Saturday, November 09, 2024

The other Russian revolutionaries

by Ben Soton

Felix Volkhovskii – A Revolutionary Life by Michael Hughes; Open Book Publishers, 356pp, rrp £22.95

When it comes to the Russian Revolution this paper tends to give wholehearted backing to Lenin and his group, the Majority faction of the Russian Social-Democratic Labour Party (RSDLP), more commonly known as the Bolsheviks. This is not to say there were no other grouping and individuals working to bring about the end of Absolutism in Czarist Russia.  One such individual was Felix Volkhovskii, the subject of Michael Hughes’ book.      
Volkhovskii was born in 1846, in what is now Ukraine; his parents were from a minor aristocratic family and he led a privileged life.  He became involved in opposition politics whilst studying in St Petersburg and was eventually exiled to Siberia.  In 1890 he left Russia first to the United States then to Britain where, despite a brief return to his homeland around the time of the 1905 revolution, he spent the rest of his life.  Whilst in exile he was heavily involved with the Society for Friends of Russia Freedom and edited its publication Free Russia.  He died in 1914, three years before the overthrow of the Czar.        
The book gives a detailed study of the various organisations in opposition to the Czarist autocracy. These included Liberals who favoured reform but opposed any significant social change and the various revolutionary groups who supported social and political change through revolution. Meanwhile the book also explains the shift in emphasis away from the rural peasantry to the urban working class as the main revolutionary force.

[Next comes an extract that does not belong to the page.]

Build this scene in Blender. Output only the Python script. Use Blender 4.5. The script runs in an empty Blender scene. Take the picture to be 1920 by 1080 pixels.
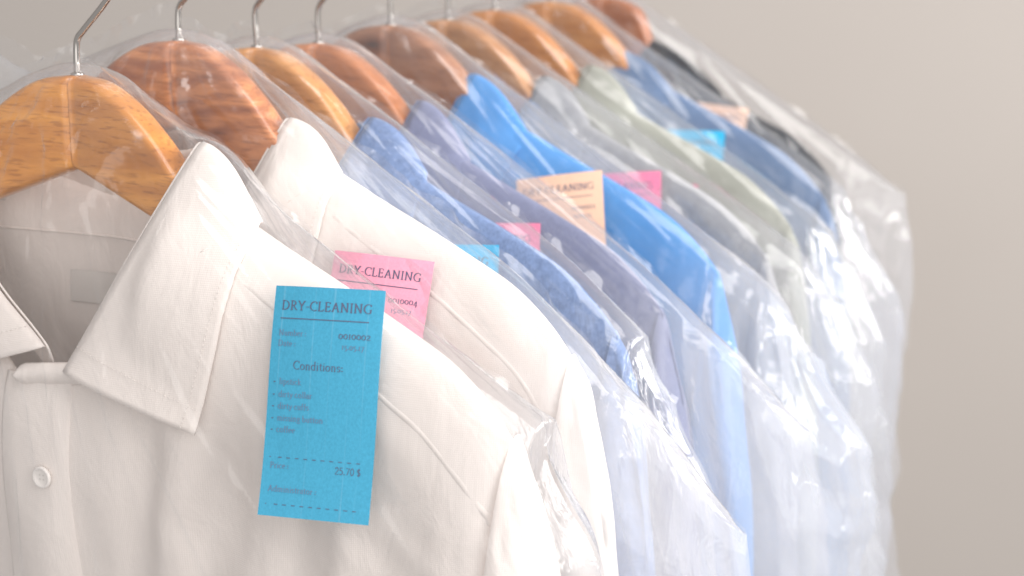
import bpy, math, random
import numpy as np
from mathutils import Vector, Matrix

sc = bpy.context.scene
col = sc.collection
R = math.radians

# ------------------------------------------------------------------ camera, light, exposure
CAMZ = 1.75
cam_d = bpy.data.cameras.new('camera'); cam = bpy.data.objects.new('camera', cam_d); col.objects.link(cam)
sc.camera = cam
cam_d.sensor_width = 36.0; cam_d.lens = 62.7
cam_d.clip_start = 0.02; cam_d.clip_end = 60
cam.location = (0, 0, CAMZ); cam.rotation_euler = (R(90 - 13.372), 0, 0)
cam_d.dof.use_dof = True; cam_d.dof.focus_distance = 0.845; cam_d.dof.aperture_fstop = 7.2
cam_d.dof.aperture_blades = 0

w = bpy.data.worlds.new('World'); sc.world = w; w.use_nodes = True
w.node_tree.nodes['Background'].inputs[0].default_value = (1.0, 0.965, 0.94, 1)
w.node_tree.nodes['Background'].inputs[1].default_value = 0.40

def area(name, loc, target, size, power, colr=(1, 1, 1), sy=None):
    l = bpy.data.lights.new(name, 'AREA'); l.energy = power; l.color = colr
    l.shape = 'RECTANGLE'; l.size = size; l.size_y = sy or size
    o = bpy.data.objects.new(name, l); col.objects.link(o); o.location = loc
    o.rotation_euler = (Vector(target) - Vector(loc)).to_track_quat('-Z', 'Y').to_euler()
    return o
area('window_light', (2.3, 1.5, 2.35), (0.2, 1.1, 1.5), 1.1, 62, (1.0, 0.975, 0.95), 1.5)
area('top_light', (0.5, 0.3, 3.3), (0.1, 1.1, 1.5), 1.2, 20, (1.0, 0.97, 0.95))
area('front_light', (1.5, -.5, 2.3), (0.05, 1.0, 1.55), 1.0, 26, (1.0, .965, .93))  # added softbox, front right, to brighten the shirts more than the wall
area('soft_front_light', (-.1, -1.3, 2.2), (0.0, 1.0, 1.55), 2.6, 23, (1.0, .97, .945))  # added broad fill from the camera side, lifts the shirt fronts
area('wall_fill_light', (3.4, 1.9, 2.6), (1.2, 3.0, 1.5), 1.0, 3, (1.0, 0.96, 0.92))  # unseen fill lamp added to grade the wall brighter towards the right

sc.view_settings.view_transform = 'Standard'; sc.view_settings.look = 'None'
sc.view_settings.exposure = 0.45; sc.view_settings.gamma = 1.0
sc.view_settings.use_curve_mapping = False
sc.cycles.use_denoising = True
sc.cycles.max_bounces = 24; sc.cycles.transparent_max_bounces = 64
sc.cycles.transmission_bounces = 8; sc.cycles.diffuse_bounces = 6; sc.cycles.glossy_bounces = 4
sc.cycles.caustics_reflective = False; sc.cycles.caustics_refractive = False
sc.cycles.sample_clamp_indirect = 6.0

# ------------------------------------------------------------------ numpy noise
def _h(ix, iy, seed):
    n = (ix.astype(np.int64) * 374761393 + iy.astype(np.int64) * 668265263 + seed * 1442695041) & 0xffffffff
    n = ((n ^ (n >> 13)) * 1274126177) & 0xffffffff
    return ((n ^ (n >> 16)) & 0xffff) / 65535.0
def noise(x, y, seed=0):
    x = np.asarray(x, float); y = np.asarray(y, float); x, y = np.broadcast_arrays(x, y)
    ix = np.floor(x); iy = np.floor(y); fx = x - ix; fy = y - iy
    fx = fx * fx * fx * (fx * (fx * 6 - 15) + 10); fy = fy * fy * fy * (fy * (fy * 6 - 15) + 10)
    a = _h(ix, iy, seed); b = _h(ix + 1, iy, seed); c = _h(ix, iy + 1, seed); d = _h(ix + 1, iy + 1, seed)
    return (a * (1 - fx) + b * fx) * (1 - fy) + (c * (1 - fx) + d * fx) * fy
def fbm(x, y, seed=0, o=4):
    s = 0; a = 1; t = 0
    for i in range(o):
        s = s + a * noise(x * 2 ** i, y * 2 ** i, seed + i * 17); t += a; a *= .5
    return s / t
def ridge(x, y, seed=0, o=4, p=1.6):
    s = 0; a = 1; t = 0
    wx = (noise(x * .6, y * .6, seed + 91) - .5) * 1.6; wy = (noise(x * .6 + 9, y * .6, seed + 92) - .5) * 1.6
    x = x + wx; y = y + wy
    for i in range(o):
        n = noise(x * 1.9 ** i, y * 1.9 ** i, seed + i * 13)
        s = s + a * (1 - np.abs(2 * n - 1)) ** p; t += a; a *= .5
    return s / t
def sstep(a, b, x):
    t = np.clip((x - a) / (b - a), 0, 1); return t * t * (3 - 2 * t)
def spline(ts, ps, t):                       # Catmull-Rom through ps at parameters ts
    ts = np.array(ts, float); ps = np.array(ps, float); t = np.asarray(t, float)
    m = np.zeros_like(ps)
    for i in range(len(ts)):
        a = max(i - 1, 0); b = min(i + 1, len(ts) - 1)
        m[i] = (ps[b] - ps[a]) / (ts[b] - ts[a])
    k = np.clip(np.searchsorted(ts, t, side='right') - 1, 0, len(ts) - 2)
    h = ts[k + 1] - ts[k]; s = np.clip((t - ts[k]) / h, 0, 1)
    if ps.ndim > 1: s = s[..., None]; h = h[..., None]
    return (2*s**3-3*s**2+1)*ps[k] + (s**3-2*s**2+s)*h*m[k] + (-2*s**3+3*s**2)*ps[k+1] + (s**3-s**2)*h*m[k+1]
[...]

The strategy was ultimately taken up by the Lenin and the Bolsheviks who carried out the world’s first socialist revolution.
Volkhovskii, who later joined the Social Revolutionary Party, often referred to as SRs, favoured a broad front which include both Revolutionaries and Liberals.  History later proved this to be a pipe dream; with Russian Liberals being more fearful of the working class than the Czar. Indeed many Russian capitalists who upheld the liberal ideology had close connections with the Czarist state and the imperial court.  It took the crisis brought about by the First World War to bring an end to both the Czar and Russian capitalism, at least for a few decades.  
The book is in many ways an odyssey through the complex myriads of Russian opposition politics from the 1870s to the outbreak of the First World War.  As well as what could be described as the Russian solidarity movement in Britain.  However it gives little mention to either faction of the RSDLP and leaders such as Lenin and Stalin, or for that matter Trotsky.  Instead it features less well-known figures from the Social Revolutionary Party. The book may be an attempt on the part of certain sections of academia, motivated by either anti-communism or Russophobia to create a narrative that the Russian Revolution was essentially high-jacked by authoritarians; whilst true revolutionaries, such as Volkhovskii have been overlooked.  We know better!